ABRUPTO

1.9.06


COISAS DA SÁBADO: O MANIFESTO DA DIREITA E UM DEUS IRÓNICO


Manuel Monteiro e o PND divulgaram um documento a que chamaram Proposta para um Manifesto da Direita em Portugal. O documento foi recebido com a habitual comiseração com que as iniciativas de Manuel Monteiro são recebidas, mas merece uma atenção mais cuidada. A começar, porque essa comiseração é um reflexo comunicacional do banimento com que o PP de Portas pretende ostracizar Monteiro, mais do que uma consideração do real mérito do documento.
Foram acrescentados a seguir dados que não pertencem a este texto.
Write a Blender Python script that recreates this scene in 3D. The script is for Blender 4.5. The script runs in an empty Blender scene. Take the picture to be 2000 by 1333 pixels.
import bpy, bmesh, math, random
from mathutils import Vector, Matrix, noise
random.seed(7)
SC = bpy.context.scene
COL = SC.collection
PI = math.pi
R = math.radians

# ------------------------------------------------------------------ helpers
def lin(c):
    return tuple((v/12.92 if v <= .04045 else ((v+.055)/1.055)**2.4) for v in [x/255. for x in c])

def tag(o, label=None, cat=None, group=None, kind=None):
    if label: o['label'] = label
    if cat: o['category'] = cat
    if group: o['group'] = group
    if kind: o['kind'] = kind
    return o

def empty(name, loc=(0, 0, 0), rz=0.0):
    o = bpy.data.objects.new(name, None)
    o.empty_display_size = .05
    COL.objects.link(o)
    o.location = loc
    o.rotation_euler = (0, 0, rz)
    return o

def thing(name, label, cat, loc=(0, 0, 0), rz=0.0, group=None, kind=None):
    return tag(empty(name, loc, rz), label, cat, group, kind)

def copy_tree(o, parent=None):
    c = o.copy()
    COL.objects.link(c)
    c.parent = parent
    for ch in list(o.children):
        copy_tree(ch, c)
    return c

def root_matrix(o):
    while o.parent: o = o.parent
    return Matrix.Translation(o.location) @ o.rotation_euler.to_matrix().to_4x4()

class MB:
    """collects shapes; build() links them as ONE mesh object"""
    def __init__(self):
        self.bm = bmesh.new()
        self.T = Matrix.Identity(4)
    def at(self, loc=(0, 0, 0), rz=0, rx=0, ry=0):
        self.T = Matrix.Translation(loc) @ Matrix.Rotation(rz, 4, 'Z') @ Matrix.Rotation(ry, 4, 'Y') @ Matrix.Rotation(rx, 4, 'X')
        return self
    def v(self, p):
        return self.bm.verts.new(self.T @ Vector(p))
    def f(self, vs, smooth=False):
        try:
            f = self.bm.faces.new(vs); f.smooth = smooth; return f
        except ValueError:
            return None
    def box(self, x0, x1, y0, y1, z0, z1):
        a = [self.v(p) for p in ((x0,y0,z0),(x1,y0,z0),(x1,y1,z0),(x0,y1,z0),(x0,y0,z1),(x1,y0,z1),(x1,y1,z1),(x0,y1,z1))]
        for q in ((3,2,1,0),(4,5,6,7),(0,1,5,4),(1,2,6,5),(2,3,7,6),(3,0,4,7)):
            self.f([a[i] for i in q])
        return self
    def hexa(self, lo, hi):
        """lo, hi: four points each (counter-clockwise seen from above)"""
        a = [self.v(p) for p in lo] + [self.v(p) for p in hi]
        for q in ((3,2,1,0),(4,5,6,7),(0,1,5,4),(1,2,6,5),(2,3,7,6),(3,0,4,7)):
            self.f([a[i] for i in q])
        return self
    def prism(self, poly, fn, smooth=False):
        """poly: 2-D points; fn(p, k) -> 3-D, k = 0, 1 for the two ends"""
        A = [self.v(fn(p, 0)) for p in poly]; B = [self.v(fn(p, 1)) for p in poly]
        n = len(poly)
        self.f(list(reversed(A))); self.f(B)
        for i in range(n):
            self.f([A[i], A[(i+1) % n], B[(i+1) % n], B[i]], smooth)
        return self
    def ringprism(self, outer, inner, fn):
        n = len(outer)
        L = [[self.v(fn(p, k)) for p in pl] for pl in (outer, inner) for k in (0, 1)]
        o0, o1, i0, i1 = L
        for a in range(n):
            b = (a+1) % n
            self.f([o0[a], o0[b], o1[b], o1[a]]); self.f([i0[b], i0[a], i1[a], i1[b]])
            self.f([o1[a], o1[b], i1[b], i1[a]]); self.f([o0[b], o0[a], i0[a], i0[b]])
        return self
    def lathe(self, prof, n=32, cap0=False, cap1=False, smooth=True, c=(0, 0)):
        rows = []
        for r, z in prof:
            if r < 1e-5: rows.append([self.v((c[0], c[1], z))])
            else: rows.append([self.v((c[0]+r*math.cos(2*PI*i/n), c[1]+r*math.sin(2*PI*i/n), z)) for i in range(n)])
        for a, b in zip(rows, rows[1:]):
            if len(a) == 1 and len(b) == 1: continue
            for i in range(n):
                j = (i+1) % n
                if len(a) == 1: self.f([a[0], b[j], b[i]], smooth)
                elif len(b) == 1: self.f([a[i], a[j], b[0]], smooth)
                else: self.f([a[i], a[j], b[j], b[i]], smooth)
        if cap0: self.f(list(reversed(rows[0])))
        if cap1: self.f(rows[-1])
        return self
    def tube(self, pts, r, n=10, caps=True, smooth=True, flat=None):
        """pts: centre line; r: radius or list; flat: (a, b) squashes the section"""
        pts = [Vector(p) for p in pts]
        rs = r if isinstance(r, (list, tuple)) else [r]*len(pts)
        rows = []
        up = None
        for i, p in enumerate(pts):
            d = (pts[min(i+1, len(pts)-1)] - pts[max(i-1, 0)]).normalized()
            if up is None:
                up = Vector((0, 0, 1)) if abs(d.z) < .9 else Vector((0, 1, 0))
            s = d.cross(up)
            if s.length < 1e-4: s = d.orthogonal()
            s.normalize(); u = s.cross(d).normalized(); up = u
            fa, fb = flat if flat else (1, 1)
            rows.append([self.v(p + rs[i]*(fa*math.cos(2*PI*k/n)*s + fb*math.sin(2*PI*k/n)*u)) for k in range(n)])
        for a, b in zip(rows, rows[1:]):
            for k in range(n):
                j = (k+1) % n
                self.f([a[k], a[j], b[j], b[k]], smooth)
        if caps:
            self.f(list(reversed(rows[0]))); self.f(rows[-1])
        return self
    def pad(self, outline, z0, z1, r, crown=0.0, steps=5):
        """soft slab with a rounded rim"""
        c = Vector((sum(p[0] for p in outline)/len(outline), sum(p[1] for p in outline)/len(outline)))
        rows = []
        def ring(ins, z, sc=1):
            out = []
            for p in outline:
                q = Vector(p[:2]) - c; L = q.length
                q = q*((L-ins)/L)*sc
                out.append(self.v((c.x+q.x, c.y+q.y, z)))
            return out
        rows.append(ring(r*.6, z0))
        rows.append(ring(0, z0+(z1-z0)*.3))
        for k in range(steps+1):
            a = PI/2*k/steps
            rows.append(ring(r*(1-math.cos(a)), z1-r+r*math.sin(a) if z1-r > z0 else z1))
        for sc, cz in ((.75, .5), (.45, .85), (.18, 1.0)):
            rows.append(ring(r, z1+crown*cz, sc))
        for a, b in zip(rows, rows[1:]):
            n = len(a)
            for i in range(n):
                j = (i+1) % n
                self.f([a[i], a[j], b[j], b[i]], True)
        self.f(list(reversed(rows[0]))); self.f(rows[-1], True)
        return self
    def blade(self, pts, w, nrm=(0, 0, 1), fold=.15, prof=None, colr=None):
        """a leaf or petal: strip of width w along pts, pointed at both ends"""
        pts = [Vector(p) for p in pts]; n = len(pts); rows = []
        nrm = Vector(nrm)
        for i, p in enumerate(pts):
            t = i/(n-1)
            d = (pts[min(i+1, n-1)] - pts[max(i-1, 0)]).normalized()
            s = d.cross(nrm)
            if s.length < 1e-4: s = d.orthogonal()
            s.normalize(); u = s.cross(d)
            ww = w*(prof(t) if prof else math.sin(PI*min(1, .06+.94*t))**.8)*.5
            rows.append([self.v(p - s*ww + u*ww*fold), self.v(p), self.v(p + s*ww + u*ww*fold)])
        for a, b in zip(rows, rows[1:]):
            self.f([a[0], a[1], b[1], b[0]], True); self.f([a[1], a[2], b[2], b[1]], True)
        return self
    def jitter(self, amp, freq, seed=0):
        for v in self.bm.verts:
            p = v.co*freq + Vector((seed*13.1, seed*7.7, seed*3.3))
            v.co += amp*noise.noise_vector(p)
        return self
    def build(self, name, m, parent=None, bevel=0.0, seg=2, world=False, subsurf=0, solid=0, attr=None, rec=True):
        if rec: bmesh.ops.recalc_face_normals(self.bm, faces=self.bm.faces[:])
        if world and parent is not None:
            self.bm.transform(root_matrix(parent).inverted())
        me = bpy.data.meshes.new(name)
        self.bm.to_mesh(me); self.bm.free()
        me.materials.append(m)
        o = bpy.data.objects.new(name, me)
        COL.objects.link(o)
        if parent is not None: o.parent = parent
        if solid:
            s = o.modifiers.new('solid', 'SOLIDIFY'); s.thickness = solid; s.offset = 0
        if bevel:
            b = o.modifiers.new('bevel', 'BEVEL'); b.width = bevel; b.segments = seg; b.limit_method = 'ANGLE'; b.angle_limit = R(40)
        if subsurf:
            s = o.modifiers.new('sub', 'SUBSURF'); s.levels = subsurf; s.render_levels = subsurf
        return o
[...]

Se não fosse Monteiro o autor, mas sim Portas, o documento teria certamente outro tratamento e seria saudado de outra maneira, em vez de ocultado. O que é, em primeiro lugar, interessante no manifesto é que ele é uma síntese das ideias que deram origem ao PP, e que circulam nos corredores de uma “nova direita” ligada ao grupo de Portas no CDS-PP (Grupo parlamentar, blogues, revista Atlântico, etc.), e que Paulo Portas não pode hoje enunciar, mas Monteiro pode. É um caso de punição divina em que um Deus cruel e irónico misturou protagonistas e ideias, dando a cada um a fala do outro, e a impossibilidade de falar a própria.

Monteiro diz aquilo que disse (e pensa) Portas, porque ele, Monteiro, nasceu com essa fala a que deu o seu corpo político. Portas não pode dizer aquilo que diz Monteiro porque o uso daquela fala, com que fez o PP, era para ele instrumental em relação a uma ambição maior, a de tomar conta do PSD. Enquanto para Monteiro o PND é a encarnação actual e virgem do projecto do PP, que ele tomou e toma a sério, para Portas o PP servia para demarcar-se do velho CDS e do PSD e para colocar na ordem os dirigentes do PSD que se opunham a uma “frente de direita”, os “cavaquistas” que foram o seu alvo preferencial no Independente, o cadinho do PP.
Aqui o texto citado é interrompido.